§ **Your task**
Only the lines from the first one through the line with "from mathutils import Vector" should be printed, exactly as they appear.

* Start Given information *

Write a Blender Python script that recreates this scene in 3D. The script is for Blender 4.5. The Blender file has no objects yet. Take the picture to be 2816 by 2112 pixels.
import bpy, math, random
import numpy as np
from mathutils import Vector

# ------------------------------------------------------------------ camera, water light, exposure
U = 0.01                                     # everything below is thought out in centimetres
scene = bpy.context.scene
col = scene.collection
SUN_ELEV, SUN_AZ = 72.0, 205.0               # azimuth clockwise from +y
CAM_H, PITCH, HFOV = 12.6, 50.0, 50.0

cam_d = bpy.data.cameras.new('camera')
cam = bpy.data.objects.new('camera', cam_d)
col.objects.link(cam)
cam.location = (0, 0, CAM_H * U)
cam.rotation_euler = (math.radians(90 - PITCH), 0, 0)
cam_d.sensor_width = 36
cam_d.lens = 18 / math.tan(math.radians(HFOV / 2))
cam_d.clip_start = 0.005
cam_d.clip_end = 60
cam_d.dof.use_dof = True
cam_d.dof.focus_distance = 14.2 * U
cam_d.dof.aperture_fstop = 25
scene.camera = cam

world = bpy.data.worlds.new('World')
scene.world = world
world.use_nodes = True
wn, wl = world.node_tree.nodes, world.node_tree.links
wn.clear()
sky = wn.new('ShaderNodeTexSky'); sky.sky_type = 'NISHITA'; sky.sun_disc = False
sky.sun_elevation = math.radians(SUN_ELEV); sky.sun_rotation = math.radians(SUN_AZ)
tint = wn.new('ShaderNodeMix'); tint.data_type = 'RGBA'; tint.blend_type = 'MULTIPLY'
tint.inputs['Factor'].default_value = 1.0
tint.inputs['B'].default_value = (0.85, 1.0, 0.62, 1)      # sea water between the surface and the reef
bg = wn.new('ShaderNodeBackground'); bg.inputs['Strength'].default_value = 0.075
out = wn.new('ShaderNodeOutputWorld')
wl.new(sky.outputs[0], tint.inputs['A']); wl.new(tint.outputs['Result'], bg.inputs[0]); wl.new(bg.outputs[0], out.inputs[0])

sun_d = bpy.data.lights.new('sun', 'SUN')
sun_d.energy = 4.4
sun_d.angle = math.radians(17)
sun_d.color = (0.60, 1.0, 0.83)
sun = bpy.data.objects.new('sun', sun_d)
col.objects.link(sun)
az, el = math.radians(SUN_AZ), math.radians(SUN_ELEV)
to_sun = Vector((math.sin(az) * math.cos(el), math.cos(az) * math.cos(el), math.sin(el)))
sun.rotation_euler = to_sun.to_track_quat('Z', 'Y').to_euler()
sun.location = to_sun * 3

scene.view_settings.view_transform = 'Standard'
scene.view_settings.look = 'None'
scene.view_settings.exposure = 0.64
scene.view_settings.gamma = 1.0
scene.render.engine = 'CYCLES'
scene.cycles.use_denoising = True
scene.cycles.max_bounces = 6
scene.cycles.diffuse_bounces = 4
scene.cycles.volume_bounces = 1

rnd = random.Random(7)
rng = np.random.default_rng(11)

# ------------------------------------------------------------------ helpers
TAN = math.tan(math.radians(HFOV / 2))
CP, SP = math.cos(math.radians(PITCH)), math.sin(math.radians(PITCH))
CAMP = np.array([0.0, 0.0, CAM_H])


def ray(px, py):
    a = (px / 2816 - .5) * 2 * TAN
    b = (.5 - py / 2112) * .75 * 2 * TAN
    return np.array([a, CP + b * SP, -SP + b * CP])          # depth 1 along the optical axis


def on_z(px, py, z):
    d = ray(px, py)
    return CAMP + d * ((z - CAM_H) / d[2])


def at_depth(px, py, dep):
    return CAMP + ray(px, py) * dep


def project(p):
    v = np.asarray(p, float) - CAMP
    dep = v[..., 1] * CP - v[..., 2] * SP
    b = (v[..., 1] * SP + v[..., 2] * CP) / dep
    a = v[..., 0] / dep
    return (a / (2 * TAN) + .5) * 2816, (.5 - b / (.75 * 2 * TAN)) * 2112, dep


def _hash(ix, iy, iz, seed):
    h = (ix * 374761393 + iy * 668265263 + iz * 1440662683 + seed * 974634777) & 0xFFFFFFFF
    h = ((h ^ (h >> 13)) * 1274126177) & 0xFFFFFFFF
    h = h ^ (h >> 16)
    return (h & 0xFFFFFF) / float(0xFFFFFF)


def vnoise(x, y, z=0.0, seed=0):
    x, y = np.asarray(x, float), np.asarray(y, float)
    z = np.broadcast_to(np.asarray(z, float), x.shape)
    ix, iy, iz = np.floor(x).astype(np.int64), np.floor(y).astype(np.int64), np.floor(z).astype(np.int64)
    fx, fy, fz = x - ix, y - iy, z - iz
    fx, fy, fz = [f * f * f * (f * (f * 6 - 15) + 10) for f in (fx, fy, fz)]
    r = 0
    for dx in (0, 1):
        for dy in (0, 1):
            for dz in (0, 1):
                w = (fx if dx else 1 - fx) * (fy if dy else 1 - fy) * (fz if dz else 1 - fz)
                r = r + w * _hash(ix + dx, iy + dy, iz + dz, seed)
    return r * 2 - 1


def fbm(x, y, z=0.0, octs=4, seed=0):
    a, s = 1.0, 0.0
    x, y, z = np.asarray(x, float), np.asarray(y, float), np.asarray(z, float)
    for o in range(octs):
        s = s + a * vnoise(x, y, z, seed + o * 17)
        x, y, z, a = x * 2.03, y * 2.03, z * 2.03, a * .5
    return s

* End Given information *

§ **Task answer**
Write a Blender Python script that recreates this scene in 3D. The script is for Blender 4.5. The Blender file has no objects yet. Take the picture to be 2816 by 2112 pixels.
import bpy, math, random
import numpy as np
from mathutils import Vector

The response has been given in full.